In a lengthy post on Truth Social, Trump accused major defense firms of prioritizing shareholder returns and what he described as excessive executive pay over investments in production capacity and timely delivery of weapons systems. “This situation will no longer be allowed or tolerated,” he wrote, arguing that funds currently directed toward dividends and buybacks should instead be used to construct modern manufacturing facilities and improve repair and maintenance operations.

“Defense Companies are not producing our Great Military Equipment rapidly enough and, once produced, not maintaining it properly or quickly,” Trump stated. He demanded that executives build “NEW and MODERN Production Plants” for both current and future systems and insisted that maintenance standards be “spot on, on time.”

The president’s remarks follow earlier administration signals in late 2025 pointing toward possible executive action targeting contractors that fall behind schedule or exceed cost projections.

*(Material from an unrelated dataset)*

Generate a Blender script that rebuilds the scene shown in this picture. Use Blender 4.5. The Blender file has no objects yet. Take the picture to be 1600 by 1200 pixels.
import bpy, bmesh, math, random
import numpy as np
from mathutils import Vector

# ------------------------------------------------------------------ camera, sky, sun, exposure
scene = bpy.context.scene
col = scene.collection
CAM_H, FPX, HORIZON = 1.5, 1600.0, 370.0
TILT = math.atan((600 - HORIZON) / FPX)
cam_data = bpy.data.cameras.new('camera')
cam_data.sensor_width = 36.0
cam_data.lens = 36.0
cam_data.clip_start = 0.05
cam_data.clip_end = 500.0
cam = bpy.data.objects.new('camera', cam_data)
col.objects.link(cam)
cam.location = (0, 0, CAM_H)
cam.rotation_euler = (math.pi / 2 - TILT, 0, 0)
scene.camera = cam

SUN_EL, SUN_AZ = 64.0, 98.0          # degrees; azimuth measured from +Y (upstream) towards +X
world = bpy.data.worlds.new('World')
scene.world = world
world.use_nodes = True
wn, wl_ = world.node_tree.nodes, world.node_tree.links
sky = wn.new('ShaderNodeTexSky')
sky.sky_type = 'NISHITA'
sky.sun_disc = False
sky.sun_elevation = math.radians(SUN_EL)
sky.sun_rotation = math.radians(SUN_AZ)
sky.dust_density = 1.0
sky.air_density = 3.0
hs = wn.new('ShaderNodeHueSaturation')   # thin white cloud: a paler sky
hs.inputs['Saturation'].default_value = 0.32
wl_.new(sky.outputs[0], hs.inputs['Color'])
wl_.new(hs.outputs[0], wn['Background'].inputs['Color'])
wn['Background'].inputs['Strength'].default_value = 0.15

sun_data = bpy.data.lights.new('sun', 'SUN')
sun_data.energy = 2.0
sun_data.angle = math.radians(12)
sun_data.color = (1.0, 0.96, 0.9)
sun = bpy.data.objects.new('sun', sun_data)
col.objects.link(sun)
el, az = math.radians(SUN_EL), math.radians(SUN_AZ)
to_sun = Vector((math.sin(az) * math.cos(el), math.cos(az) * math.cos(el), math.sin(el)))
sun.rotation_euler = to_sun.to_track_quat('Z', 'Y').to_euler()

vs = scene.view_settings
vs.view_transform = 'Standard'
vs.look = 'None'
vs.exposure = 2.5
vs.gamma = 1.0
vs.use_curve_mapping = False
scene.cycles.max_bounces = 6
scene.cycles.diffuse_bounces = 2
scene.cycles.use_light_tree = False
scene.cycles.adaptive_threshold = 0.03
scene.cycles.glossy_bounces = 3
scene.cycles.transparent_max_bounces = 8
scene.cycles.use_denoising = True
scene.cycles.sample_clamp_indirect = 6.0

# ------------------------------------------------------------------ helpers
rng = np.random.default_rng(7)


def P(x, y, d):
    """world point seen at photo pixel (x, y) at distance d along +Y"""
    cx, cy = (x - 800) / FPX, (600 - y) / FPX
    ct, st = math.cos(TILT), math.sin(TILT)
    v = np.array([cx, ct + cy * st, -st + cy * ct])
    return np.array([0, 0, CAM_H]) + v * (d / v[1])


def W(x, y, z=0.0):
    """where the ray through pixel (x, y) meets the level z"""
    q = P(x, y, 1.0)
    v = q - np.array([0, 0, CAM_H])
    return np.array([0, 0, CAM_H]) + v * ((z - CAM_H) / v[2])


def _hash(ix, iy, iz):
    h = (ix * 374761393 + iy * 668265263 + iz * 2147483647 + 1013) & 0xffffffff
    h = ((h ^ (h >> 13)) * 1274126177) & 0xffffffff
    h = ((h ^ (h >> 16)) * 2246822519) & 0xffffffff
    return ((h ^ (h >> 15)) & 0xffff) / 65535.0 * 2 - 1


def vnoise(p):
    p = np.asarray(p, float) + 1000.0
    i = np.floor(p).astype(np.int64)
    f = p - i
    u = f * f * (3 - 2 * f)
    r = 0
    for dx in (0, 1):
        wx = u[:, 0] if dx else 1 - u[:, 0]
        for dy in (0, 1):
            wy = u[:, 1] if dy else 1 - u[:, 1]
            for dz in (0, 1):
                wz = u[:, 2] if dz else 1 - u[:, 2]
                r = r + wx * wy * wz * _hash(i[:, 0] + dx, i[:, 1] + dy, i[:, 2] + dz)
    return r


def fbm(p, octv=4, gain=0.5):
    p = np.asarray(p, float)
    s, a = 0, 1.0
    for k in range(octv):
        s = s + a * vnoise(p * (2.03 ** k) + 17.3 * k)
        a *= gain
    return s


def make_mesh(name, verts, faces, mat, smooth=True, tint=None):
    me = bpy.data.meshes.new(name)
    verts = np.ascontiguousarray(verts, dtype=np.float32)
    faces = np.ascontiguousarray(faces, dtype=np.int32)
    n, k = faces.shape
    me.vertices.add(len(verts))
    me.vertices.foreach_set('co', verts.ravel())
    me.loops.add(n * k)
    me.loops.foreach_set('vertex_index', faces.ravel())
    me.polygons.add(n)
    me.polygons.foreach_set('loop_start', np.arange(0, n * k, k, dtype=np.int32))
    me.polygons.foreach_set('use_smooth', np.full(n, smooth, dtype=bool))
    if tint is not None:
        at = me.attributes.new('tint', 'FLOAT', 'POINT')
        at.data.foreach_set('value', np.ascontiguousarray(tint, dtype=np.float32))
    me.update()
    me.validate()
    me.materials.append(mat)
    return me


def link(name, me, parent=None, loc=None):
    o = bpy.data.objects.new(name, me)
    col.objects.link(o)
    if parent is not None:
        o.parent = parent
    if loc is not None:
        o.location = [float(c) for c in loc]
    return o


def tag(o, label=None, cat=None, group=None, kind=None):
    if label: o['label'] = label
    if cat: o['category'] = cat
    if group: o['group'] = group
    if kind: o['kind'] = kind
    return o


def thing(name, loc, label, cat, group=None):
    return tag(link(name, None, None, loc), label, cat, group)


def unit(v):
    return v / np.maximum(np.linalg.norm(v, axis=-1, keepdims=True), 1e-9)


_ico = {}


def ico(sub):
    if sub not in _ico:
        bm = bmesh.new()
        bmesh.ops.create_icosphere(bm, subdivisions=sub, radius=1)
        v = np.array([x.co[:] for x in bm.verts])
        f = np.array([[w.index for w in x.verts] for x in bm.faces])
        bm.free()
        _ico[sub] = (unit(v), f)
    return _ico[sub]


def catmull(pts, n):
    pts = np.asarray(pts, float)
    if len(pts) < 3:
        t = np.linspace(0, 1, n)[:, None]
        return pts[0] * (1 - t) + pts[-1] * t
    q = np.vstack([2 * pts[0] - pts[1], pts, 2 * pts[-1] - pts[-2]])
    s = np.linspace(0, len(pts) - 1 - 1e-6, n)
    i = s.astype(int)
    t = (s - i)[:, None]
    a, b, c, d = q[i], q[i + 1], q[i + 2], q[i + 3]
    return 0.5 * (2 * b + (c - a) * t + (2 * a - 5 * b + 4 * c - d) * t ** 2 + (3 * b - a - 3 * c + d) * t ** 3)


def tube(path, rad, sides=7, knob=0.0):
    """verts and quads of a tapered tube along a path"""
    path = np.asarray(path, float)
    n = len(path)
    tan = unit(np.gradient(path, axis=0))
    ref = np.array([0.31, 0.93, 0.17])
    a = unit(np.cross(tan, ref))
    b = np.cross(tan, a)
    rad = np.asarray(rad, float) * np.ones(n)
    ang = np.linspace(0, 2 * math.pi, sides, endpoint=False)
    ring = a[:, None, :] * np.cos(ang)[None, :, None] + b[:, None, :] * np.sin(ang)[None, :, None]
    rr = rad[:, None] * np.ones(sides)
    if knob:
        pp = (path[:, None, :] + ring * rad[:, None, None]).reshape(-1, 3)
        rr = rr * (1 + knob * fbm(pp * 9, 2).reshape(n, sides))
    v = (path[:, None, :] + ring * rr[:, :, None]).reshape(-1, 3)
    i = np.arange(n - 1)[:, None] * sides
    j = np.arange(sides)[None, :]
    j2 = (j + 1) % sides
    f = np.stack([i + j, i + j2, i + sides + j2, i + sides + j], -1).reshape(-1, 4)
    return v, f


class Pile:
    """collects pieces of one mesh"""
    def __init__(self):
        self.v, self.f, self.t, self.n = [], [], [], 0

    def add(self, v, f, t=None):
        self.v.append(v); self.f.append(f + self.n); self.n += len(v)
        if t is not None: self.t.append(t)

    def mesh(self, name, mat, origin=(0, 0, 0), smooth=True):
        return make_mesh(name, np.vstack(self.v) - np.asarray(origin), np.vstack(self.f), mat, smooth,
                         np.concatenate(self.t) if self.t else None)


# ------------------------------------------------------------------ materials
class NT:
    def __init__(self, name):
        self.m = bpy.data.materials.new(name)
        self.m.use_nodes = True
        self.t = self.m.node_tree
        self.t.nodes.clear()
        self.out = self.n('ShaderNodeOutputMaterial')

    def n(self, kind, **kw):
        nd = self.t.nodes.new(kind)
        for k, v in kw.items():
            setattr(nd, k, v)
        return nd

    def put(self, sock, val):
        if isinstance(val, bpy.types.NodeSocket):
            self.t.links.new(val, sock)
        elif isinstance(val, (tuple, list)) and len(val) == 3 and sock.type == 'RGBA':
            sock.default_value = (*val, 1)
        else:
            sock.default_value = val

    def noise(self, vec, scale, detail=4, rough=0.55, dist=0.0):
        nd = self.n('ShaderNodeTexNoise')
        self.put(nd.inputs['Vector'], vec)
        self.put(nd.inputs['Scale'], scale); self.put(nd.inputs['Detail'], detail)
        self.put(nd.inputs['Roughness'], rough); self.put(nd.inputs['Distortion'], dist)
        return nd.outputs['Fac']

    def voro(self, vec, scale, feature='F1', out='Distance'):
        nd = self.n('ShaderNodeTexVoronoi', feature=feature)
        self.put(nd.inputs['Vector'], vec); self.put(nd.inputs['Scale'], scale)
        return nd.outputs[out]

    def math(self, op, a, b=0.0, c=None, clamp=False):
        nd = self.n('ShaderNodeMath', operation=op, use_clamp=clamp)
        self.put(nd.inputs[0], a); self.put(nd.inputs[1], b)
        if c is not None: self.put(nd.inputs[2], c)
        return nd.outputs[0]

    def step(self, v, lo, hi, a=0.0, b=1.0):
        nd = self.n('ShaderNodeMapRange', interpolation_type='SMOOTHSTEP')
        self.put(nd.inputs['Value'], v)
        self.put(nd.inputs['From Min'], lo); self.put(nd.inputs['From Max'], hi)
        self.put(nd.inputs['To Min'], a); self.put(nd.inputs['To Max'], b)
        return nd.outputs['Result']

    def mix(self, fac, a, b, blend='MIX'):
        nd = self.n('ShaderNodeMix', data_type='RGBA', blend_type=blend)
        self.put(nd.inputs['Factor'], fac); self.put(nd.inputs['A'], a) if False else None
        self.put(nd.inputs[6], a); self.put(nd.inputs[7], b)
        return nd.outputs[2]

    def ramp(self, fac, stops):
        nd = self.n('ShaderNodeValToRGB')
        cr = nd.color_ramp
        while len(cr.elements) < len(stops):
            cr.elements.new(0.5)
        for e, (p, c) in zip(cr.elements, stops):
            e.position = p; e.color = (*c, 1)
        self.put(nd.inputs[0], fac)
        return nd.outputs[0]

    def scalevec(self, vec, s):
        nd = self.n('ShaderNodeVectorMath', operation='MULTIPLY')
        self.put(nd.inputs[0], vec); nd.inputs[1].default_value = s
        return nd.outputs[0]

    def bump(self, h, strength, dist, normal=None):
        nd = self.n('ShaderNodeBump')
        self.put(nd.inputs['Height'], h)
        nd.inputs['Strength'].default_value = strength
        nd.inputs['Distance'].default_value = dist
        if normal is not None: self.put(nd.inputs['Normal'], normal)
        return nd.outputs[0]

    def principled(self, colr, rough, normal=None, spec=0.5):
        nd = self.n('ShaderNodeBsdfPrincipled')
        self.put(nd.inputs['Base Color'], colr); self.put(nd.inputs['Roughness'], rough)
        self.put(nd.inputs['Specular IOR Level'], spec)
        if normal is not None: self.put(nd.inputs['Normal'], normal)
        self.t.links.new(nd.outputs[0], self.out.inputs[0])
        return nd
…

Several flagship programs—including the F-35 fighter jet produced by Lockheed Martin and the Sentinel intercontinental ballistic missile system led by Northrop Grumman—have experienced years-long delays and multibillion-dollar cost overruns.

Industry data cited by the administration highlights the scale of the issue. Between 2021 and 2024, leading contractors—including Lockheed Martin, RTX, Northrop Grumman, and General Dynamics—spent a combined $89 billion on dividends and share repurchases, exceeding their combined free cash flow of $64 billion. Executive compensation at these firms frequently ranges from $15 million to $50 million annually, far above Trump’s proposed $5 million cap.

Markets reacted quickly. Shares of Lockheed Martin, Northrop Grumman, and General Dynamics each fell roughly 2 percent following the announcement.

Trump framed the directive as a national security imperative, arguing that redirecting capital from Wall Street to factory floors would strengthen U.S. military readiness over the long term. “MILITARY EQUIPMENT IS NOT BEING MADE FAST ENOUGH! It must be built now with the Dividends, Stock Buybacks, and Over Compensation of Executives,” he wrote.

The move marks a notable escalation in White House pressure on the defense industry, which depends heavily on federal contracts amid rising global tensions. Analysts cautioned that it remains unclear how the administration would enforce such limits, but said the statement signals a shift toward prioritizing industrial capacity over short-term financial returns.

No immediate responses were issued by major contractors, including Lockheed Martin, Boeing, RTX, Northrop Grumman, or General Dynamics at the time of this writing.